Haymarket Media Failed to Pay Hourly Employees for Off-the-Clock Work, Class Action Alleges
by Erin Shaak
McDonald v. Haymarket Media, Inc.
Filed: April 8, 2021 ◆§ -
Haymarket Media, Inc. has failed to pay employees for off-the-clock work performed during lunch breaks and outside of their scheduled hours, a lawsuit alleges.
Haymarket Media, Inc. has failed to pay employees for off-the-clock work performed during lunch breaks and outside of their scheduled hours, according to a proposed class action filed in New York Supreme Court.
The 11-page lawsuit claims the media company has overstepped New York Labor Law, and owes employees unpaid straight-time and overtime wages.

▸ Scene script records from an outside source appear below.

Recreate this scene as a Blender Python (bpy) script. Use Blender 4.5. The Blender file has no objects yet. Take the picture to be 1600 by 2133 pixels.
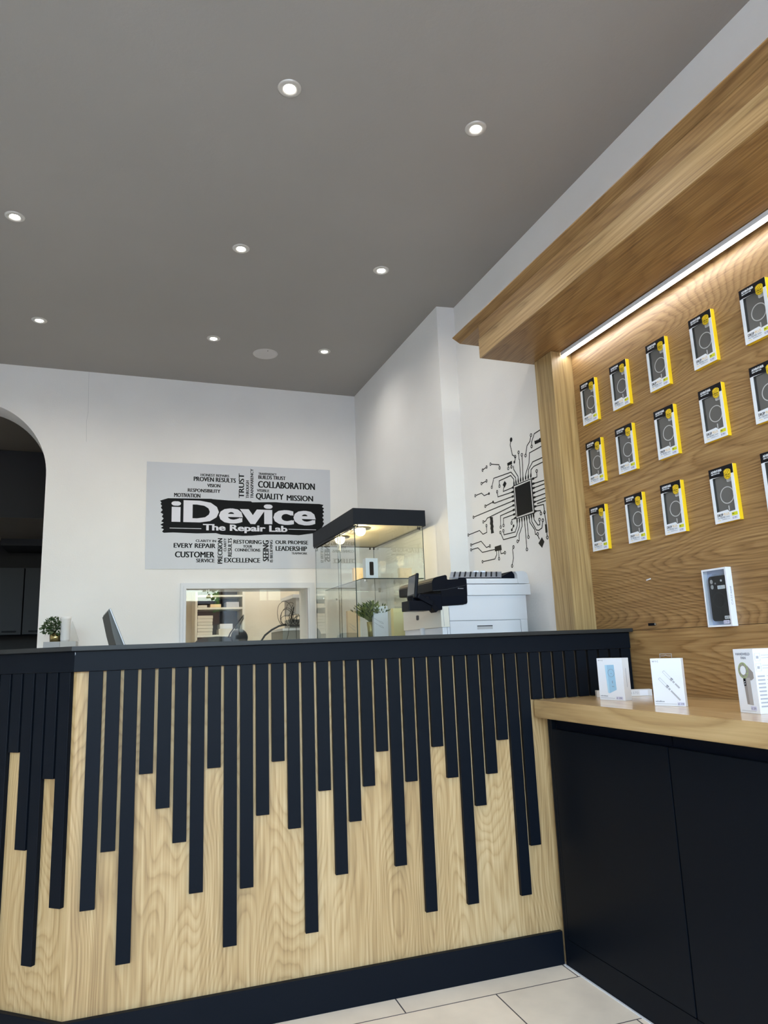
import bpy, bmesh, math, random
from mathutils import Vector, Matrix
random.seed(7)
S = bpy.context.scene
COL = S.collection
PI = math.pi
# ------------------------------------------------------------------ camera
cam_d = bpy.data.cameras.new('camera'); cam = bpy.data.objects.new('camera', cam_d); COL.objects.link(cam)
CAMROT = [[0.9365745, 0.0313735, 0.3490615], [-0.348427, 0.1907015, 0.9177318], [-0.0377741, -0.9811466, 0.1895376]]
M = Matrix(((CAMROT[0][0], -CAMROT[0][1], -CAMROT[0][2], 0.0), (CAMROT[1][0], -CAMROT[1][1], -CAMROT[1][2], 0.0),
            (CAMROT[2][0], -CAMROT[2][1], -CAMROT[2][2], 1.107), (0, 0, 0, 1)))
cam.matrix_world = M
cam_d.sensor_fit = 'VERTICAL'; cam_d.sensor_height = 36.0; cam_d.sensor_width = 27.0
cam_d.lens = 1475.0 / 2133.0 * 36.0
cam_d.clip_start = 0.05; cam_d.clip_end = 200
S.camera = cam
# ------------------------------------------------------------------ world, daylight, exposure
SKY = 3.7; PORTAL_COL = (0.80, 0.90, 1.0)
w = bpy.data.worlds.new('sky'); S.world = w; w.use_nodes = True
nt = w.node_tree; nt.nodes.clear()
wo = nt.nodes.new('ShaderNodeOutputWorld'); bg = nt.nodes.new('ShaderNodeBackground')
sky = nt.nodes.new('ShaderNodeTexSky'); sky.sky_type = 'NISHITA'; sky.sun_disc = False
sky.sun_elevation = math.radians(38); sky.sun_rotation = math.radians(60); sky.air_density = 1.2; sky.dust_density = 1.6
bg.inputs['Strength'].default_value = SKY
nt.links.new(sky.outputs[0], bg.inputs[0]); nt.links.new(bg.outputs[0], wo.inputs[0])
def lamp(name, kind, loc, energy, color, **kw):
    l = bpy.data.lights.new(name, kind); o = bpy.data.objects.new(name, l); COL.objects.link(o)
    o.location = loc; l.energy = energy; l.color = color
    for k, v in kw.items(): setattr(l, k, v)
    return o
# shop window behind the camera: portal for the sky light
po = lamp('daylight_portal', 'AREA', (-0.35, -3.18, 1.62), 1.0, (1, 1, 1), shape='RECTANGLE', size=4.5, size_y=3.1)
po.rotation_euler = (math.radians(90), 0, 0); po.data.cycles.is_portal = True
# sunlight added to bounce off the street onto ceiling and upper walls (it comes over the building, so none of it enters the shop directly)
bounce_sun = lamp('bounce_sun', 'SUN', (0, -6, 12), 15.0, (1.0, 0.98, 0.95), angle=math.radians(0.6)); bounce_sun.rotation_euler = (math.radians(-38), 0, 0)
V = S.view_settings
S.display_settings.display_device = 'sRGB'
V.view_transform = 'Standard'; V.look = 'None'; V.exposure = 0.0; V.gamma = 1.0; V.use_curve_mapping = False
S.cycles.use_denoising = True
S.cycles.max_bounces = 12; S.cycles.diffuse_bounces = 5; S.cycles.glossy_bounces = 5; S.cycles.transparent_max_bounces = 24; S.cycles.transmission_bounces = 8
S.cycles.sample_clamp_indirect = 6.0
S.cycles.caustics_reflective = False; S.cycles.caustics_refractive = False

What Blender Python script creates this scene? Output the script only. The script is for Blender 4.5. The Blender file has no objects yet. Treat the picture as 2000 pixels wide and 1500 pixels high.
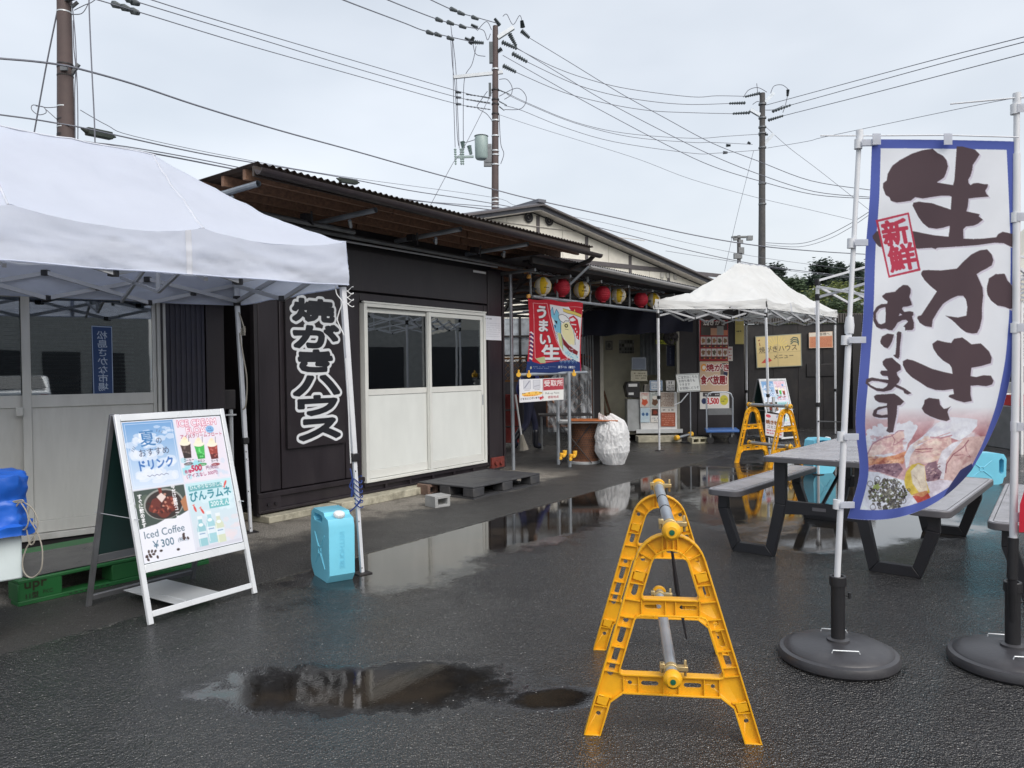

The plaintiff says he worked at Haymarket’s New York City office from February 2019 to March 2020 as an account strategist and from March 2020 to March 2021 in customer service. Though the plaintiff was not paid for a one-hour meal period each day, he was required to work through his meal break roughly once or twice per week, according to the lawsuit.
Moreover, the plaintiff and other workers regularly put in off-the-clock work outside of their scheduled shifts and from home or on days off without being compensated, the suit alleges. The plaintiff says he typically worked four to eight hours outside of his scheduled shift and three to four hours from home or on days off each week.
The case says the plaintiff’s off-the-clock work, including the times he worked through lunch, were spent on duties that included putting together proposals, emailing clients, getting price quotes and attending meetings for his account strategist role and handling customer inquiries and responding to emails and phone calls in his customer service role.
Per the suit, these uncompensated tasks were “integral and indispensable” to the plaintiff’s job. The lawsuit alleges the worker is owed roughly five hours of straight time and three to nine hours of overtime wages for each week he worked for Haymarket.
According to the case, other hourly employees who worked for Haymarket were subjected to the same treatment and are owed unpaid wages due to the defendant’s “common policies, practices and patterns of conduct.”